The Romanian tragedy is made even more poignant by the country's obstinate anachronism. While most of the rest of Europe jumps on the heritage bandwagon, Romania marches out of step into an architectural dystopia of frightening dimensions. Seizing on the damage inflicted by the 1977 earthquake, the government has, since the early 1980s, razed to the ground at least twenty-nine towns, devastated a further thirty-seven, levelled large tracts of the centre of Bucharest and embraced a policy of reducing by half the number of rural villages, replacing them with urban agglomerations of multi-occupied buildings around 'civic centres'. In Bucharest itself ghoulish post-modern apartment blocks are rising alongside vastly widened boule-vards. Not only have listed architectural monuments such as the early eighteenth-century Vacaresti monastery disappeared - described as the most important building of its period in Romania- but the whole urban and rural architectural fabric of the country is under threat. Its highly distinctive character, largely the product of the late nineteenth century and aptly likened to a 'garden city avant la lettre', is recorded in Giurescu's book - low villa-like houses enlivened with eclectic Beaux-arts ornament, two or three-storey houses with turrets and 'neo-Romanian' loggias, leafy side-streets, decorative wrought-iron. This unpretentious but lovable housing - suburbs in urbe - is, where it still survives, punctuated by handsome public buildings and high double-domed churches. 

Romanian art historians and conservators have been powerless in the face of the destruction. The ghastly irony is that the new policy was inaugurated at the very moment that the conservation movement seemed to be gaining official acceptance. In 1975-77 restoration and listing of buildings was at its height, and Romania participated in the international meetings of ICCROM and ICOMOS. But in 1977, the year of the earthquake, the Directorate for National Cultural Patrimony was abolished and conservation brought to a halt. The Vacaresti monastery was demolished in 1984-87 using the same scaffolding that had been erected to complete its restoration. 

In Britain the fight for the cities is now less against planners and social engineers than against road builders and private speculators freed from planning controls. It is courageous of the Prince of Wales to take on both sides with even handed fervour. Ultimately, however, his quarrel is with architects, for 'it was they who set the cultural agenda'. But to debit Le Corbusier with the auto-destructive London tower block, Ronan Point, makes as little sense as to credit Chippendale with the broken pediment of Philip Johnson's AT & T building in New York.
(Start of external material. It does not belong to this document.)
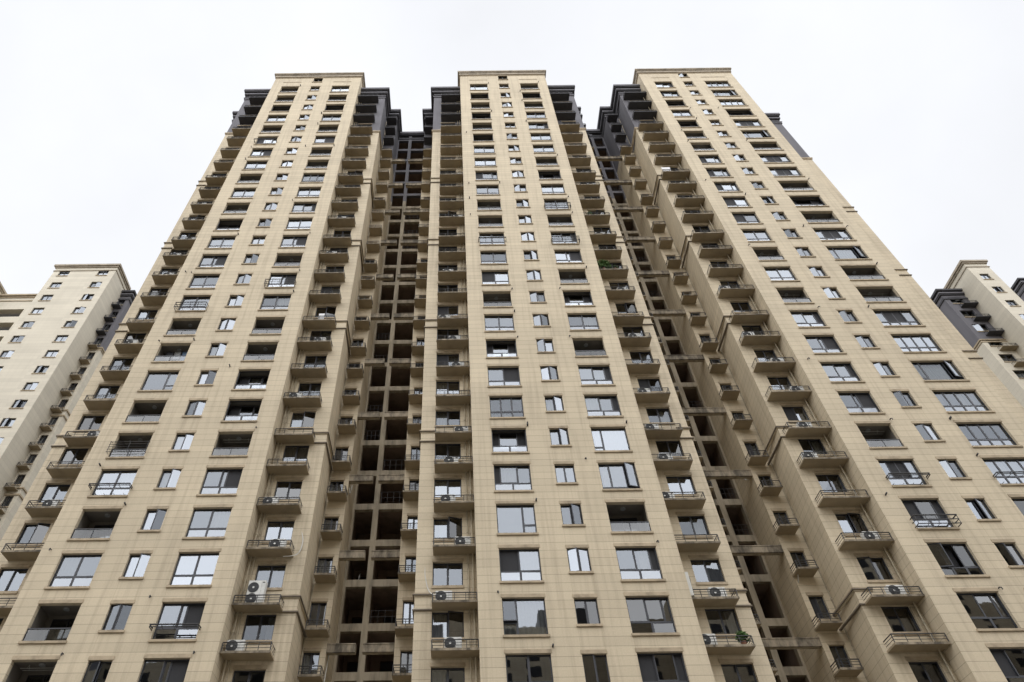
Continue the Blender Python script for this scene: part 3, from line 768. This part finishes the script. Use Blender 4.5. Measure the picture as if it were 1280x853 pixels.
def far_wing(T, x0, x1, y, yb, top, gz, lx, ly, lz, win, outer, k='stone_far'):
    mb = MB()
    holes = [(win[0], win[0] + win[1], z + .95, z + 2.4) for z in lz if z < top - 3.5]
    wall(mb, x0, x1, 0, top, y, holes, k=k, split=gz)
    side(mb, x0, yb, x0, y, 0, top, k, gz); side(mb, x1, y, x1, yb, 0, top, k, gz)
    mb.quad((x0, y, top), (x1, y, top), (x1, yb, top), (x0, yb, top), 'grey')
    mb.box(x0 + .05, x1 - .05, y + .9, y + 1.0, 4, top - .1, 'roomdark')
    put('wing_wall', mb.mesh('wing_wall'), T)
    mb = MB(); l, r = outer
    for a, b, p, kk in ((-1.9, -1.6, .12, 'greydark'), (-1.0, -.8, .2, 'greydark'), (-.8, -.55, .3, 'grey'), (-.25, .1, .42, 'greydark')):
        band(mb, x0, x1, y, yb, top + a, top + b, p, l, r, kk)
    put('cornice', mb.mesh('cornice'), T)
    for q in range(5):
        zz = gz - 12 * q; mb = MB()
        if q == 0:
            for a, p in ((-.5, .08), (-.15, .16)): band(mb, x0, x1, y, yb, zz + a, zz + a + .18, p, l, r, 'sill')
        else:
            for a, p in ((-.85, .13), (.06, .14)): band(mb, x0, x1, y, yb, zz + a, zz + a + .18, p, l, r, 'sill')
        put('moulding', mb.mesh('moulding'), T)
    for i, z in enumerate(lz):
        a, b = ledge_meshes(lx[1] - lx[0], y - ly + .02, z > gz + .2, 'lr')
        o = put('ledge', a, T, (lx[0], ly, z)); put('railing', b, o, (lx[0], ly, z))
        if z < top - 3.5:
            far_window(T, win[0], y, z + .95, win[1], 1.45, ['w', 'wd', 'wL', 'wC', 'w'][i % 5], i % 3)
T = put('apartment_tower', None, None, (-56, 25.5, 0))
tag(T, 'farther pale apartment tower at left behind the row, two columns of small windows', 'apartment tower')
far_bay(T, -60.75, -51.35, 25.5, 30.0, Z(69.9), (-59.85, -53.95), [Z(67.5 - 3 * i) for i in range(22)], seed=2)
far_wing(T, -51.35, -49.75, 29.2, 34, Z(68.0), Z(55.3), (-51.35, -50.15), 28.3, [Z(64.0 - 3 * i) for i in range(18)], (-51.2, .95), (0, 1))
T = put('apartment_block', None, None, (-67, 27, 0))
tag(T, 'pale block with long dark balcony bands at the far left edge', 'apartment block')
mb = MB(); hz = [(-75, -62.6, Z(59.8 - 3 * i), Z(61.5 - 3 * i)) for i in range(18)]
wall(mb, -80, -60.75, 0, Z(64.6), 27, hz, k='stone_far', depth=1.2)
for a in hz: mb.quad((a[0], 28.19, a[2]), (a[1], 28.19, a[2]), (a[1], 28.19, a[3]), (a[0], 28.19, a[3]), 'roomdark')
mb.quad((-80, 27, Z(64.6)), (-60.75, 27, Z(64.6)), (-60.75, 34, Z(64.6)), (-80, 34, Z(64.6)), 'stone_far')
side(mb, -60.75, 27, -60.75, 34, 0, Z(64.6), 'stone_far')
put('wall', mb.mesh('wall'), T)
mb = MB()
for a, b, p in ((-1.3, -1.1, .1), (-.5, -.3, .15), (-.2, .1, .35)): band(mb, -80, -60.75, 27, 34, Z(64.6 + a), Z(64.6 + b), p, 0, 0, 'sill')
put('cornice', mb.mesh('cornice'), T)
m0 = MB()
for k in range(5): m0.box(0, 12.4, 0, .04, .12 + .14 * k, .15 + .14 * k, 'rail')
for k in range(9): m0.box(1.55 * k, 1.55 * k + .04, 0, .04, 0, .74, 'rail')
m0 = m0.mesh('balustrade')
for a in hz: put('balustrade', m0, T, (-75, 27.08, a[2]))
T = put('apartment_tower', None, None, (-71, 25, 0))
tag(T, 'corner of another pale tower top rising above the banded block at the far left', 'apartment tower')
far_bay(T, -78, -68.2, 25.2, 29, Z(66.3), (-77.2, -71), [Z(63.5 - 3 * i) for i in range(20)], seed=5)
T = put('apartment_tower', None, None, (73, 23, 0))
tag(T, 'farther pale apartment tower at right with one window column and grey-topped wing', 'apartment tower')
far_bay(T, 73.25, 76.45, 23.0, 28, Z(64.5), (74.05,), [Z(60.4 - 3 * i) for i in range(20)], w=1.3, h=1.3, seed=3)
far_wing(T, 69.9, 73.25, 26.3, 33, Z(62.0), Z(51.4), (71.2, 73.25), 25.4, [Z(58.2 - 3 * i) for i in range(17)], (70.6, 1.9), (1, 0))
T = put('apartment_tower', None, None, (92, 30, 0))
tag(T, 'grey top corner of a distant tower cut by the right picture edge', 'apartment tower')
far_wing(T, 88.3, 98, 30, 38, Z(69.3), Z(58), (90, 93), 29, [Z(65.5 - 3 * i) for i in range(15)], (90.4, 1.9), (1, 1))

# ------------------------------------------------------------------ towers across the road, behind the viewer (seen in the glass)
for x, y, hh in ((-152, -112, 76), (-112, -116, 70), (-72, -110, 66), (-32, -114, 68), (8, -110, 70), (48, -104, 80), (88, -112, 78), (128, -116, 74)):  # row filled out with unseen towers to block low sky from the lower walls
    T = put('apartment_tower', None, None, (x + 17, y, 0))
    tag(T, 'beige apartment tower across the road, seen only as a reflection in the lower panes', 'apartment tower', 'towers across the road')
    mb = MB(); mb.box(x, x + 37, y - 14, y, 0, hh, 'stone'); mb.box(x + 10, x + 25, y - 12, y - .5, hh, hh + 4, 'grey')
    put('wall', mb.mesh('wall'), T)
    m2 = MB()
    for i in range(int(hh / 3) - 2):
        for xx in (2, 7.5, 13, 20, 25.5, 31): m2.box(x + xx, x + xx + 2.3, y - .02, y + .03, 5 + 3 * i, 6.9 + 3 * i, 'screen')
    o = put('window', m2.mesh('window'), T); o['kind'] = 'stuff'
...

The Prince of Wales's analysis is vitiated by his failure to distinguish between good and bad examples of modernist architecture. 

It transpires that the Prince's ten 'principles to build on' are no more than guidelines - 'place', 'materials', 'signs', 'community'. Of those with an implied normative content, 'scale', 'harmony' and 'hierarchy' are perhaps for him the most important. By fitting in, singing in tune, clearly stating a message of what the building is and how you get into it, the architect can't go wrong. But what happens once you're inside? Significantly, given his espousal of Leon Krier, the Prince's principles are all urbanistic, concerned with outer effect, not inner space. Moreover, his call for an architecture parlante is not consistent. For why should it be good for the headquarters of a computer firm to look like a country house (Robert Adam's building at Dogmerfield Park, Hampshire), but bad for Mondial House on the Thames to look like a computer? In fact both buildings are undistinguished, whereas Denys Lasdun's National Theatre, likened by the Prince to a nuclear power station, must be the most unjustly abused building of recent decades. And before we rush to plaster the brutalist concrete fagades of the South Bank with ingratiating ornament, should we not remember the terracotta additions to the east side of Russell Square, added in a similar spirit at the turn of the century? Will the conservationists of the future bless us for eliminating the best of the 1960s along with the worst?